I’m not sure if VV can do this or this may be a video camera function. Anyway, I have a video with a foreground and a background object. How do I switch the focus from one object to another and while I do that, I also want the out-of-focus object to get blurred.
VV can't do this, it is a function of the camera. It relies on "depth of field" which is a function of the lens and the size of the imaging chip(s) in the camera. DV camcorders don't do depth of field tricks nearly as easily as you can when shooting 35mm film, since the chips in a camera are a LOT smaller than 35mm film. It's the laws of optical physics.
To get a camcorder to do it at all, you must have the aperture wide open which may involve the use of neutral density filters to cut down on the amount of light entering the lens so you can open the aperture as far as possible.

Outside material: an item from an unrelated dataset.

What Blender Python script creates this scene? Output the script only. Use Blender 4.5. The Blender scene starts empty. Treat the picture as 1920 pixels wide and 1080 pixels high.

I have faked it on occasion by compositing two objects and a background on three tracks of the timeline in Vegas or After Effects and playing with blur and keyframes. But as far as taking an existing shot on a single track on the timeline and "racking the focus", that is not easily accomplished.
This is far easier done in the camera while taping.
If you need to do it while editing, you'll have to have both objects sharply in focus to begin with. You can then mask one object and add gaussian blur to make it look out of focus. Using keyframes you can then reduce the blur on this object while increasing it on the other to have the focus shift from one to the other.
If either of the objects is out of focus in your existing footage then you're stuck. There's nothing you can do while editing to sharpen focus.
If both are in focus originally, I suppose you could create masks and make the one seem blurred before you gradually "change focus" to it and blur the other one. But if one is blurred already, there is little you can do towards making it sharp.
Tor
You can simulate this with bezier masks but basically this is something that you accomplish with your camera. To be able to trully controll this process you need a manual focus lens, and of course the bigger your CCD, the more depth of focus control you have. Do a search on "depth of focus" and you should get a lot of results. There are many tricks available for those of us not blessed with 35mm film cameras so don't give up. A good resource for this would the P+S Technic forum on dvinfo.net, where this topic is beaten to death on pretty much daily basis.